Sequence Stratigraphic Analysis of Early and Middle Miocene Shelf Progradation Along the New Jersey Margin (Paperback)

This dissertation uses sequence stratigraphic analysis to study the early to middle Miocene growth of the New Jersey margin, particularly the connection between relative sea level change and variable sediment supply in sequence architecture and preservation. Previous studies of the New Jersey Mid Atlantic margin have concentrated either onshore through extensive coring and few seismic profiles or the outer continental shelf and slope where excellent seismic profiles but limited cores exist.
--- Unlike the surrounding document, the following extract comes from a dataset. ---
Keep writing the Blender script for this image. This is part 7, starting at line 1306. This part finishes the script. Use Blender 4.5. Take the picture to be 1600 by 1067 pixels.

The R/V Cape Hatteras ( CH0698) high resolution seismic data fills the missing interval between the two databases thereby forming a tie between onshore coreholes and offshore shelf seismic profiles. Eleven candidate sequence boundaries were identified by seismic reflector termination geometries in high resolution MCS profiles and traced across the inner margin. ODP Leg 150X onshore coreholes were matched by geophysical log signatures and lithologic changes to offshore boreholes within the seismic grid. Sequence analysis at these drill sites were then matched to the seismic sequence boundaries and drill hole chronologies were used to assign ages to the intervening seismic sequences. A single land-based seismic profile reveals reflector geometries tied to lower Miocene litho- and bio-facies at the Island Beach borehole thereby providing ground truth for seismic facies interpretations. Offshore seismic facies correlate well with paleoenvironmental interpretations of borehole lithologies. Regional early Miocene sequences correlate globally and suggest a dominant role of global sea-level change. However sequence formation and preservation was controlled by localized sediment contribution and the wave and current regime along the New Jersey Mid Atlantic margin. Lowstand deposits were regionally restricted and point to both single and multiple sediment sources. Transgressive sediments are thin and generally below seismic resolution. Highstand deposit form a more regional sedimentary blanket and document redistribution by along shelf currents. Fluvial incision is limited and generally found far from the clinoform inflection point. No evidence suggests that sea level fell below the elevation of the clinoform inflection point thereby exposing the entire paleoshelf. Efficient cross shelf sediment transport mechanisms account for the extensive lowstand deposits seaward of this inflection point.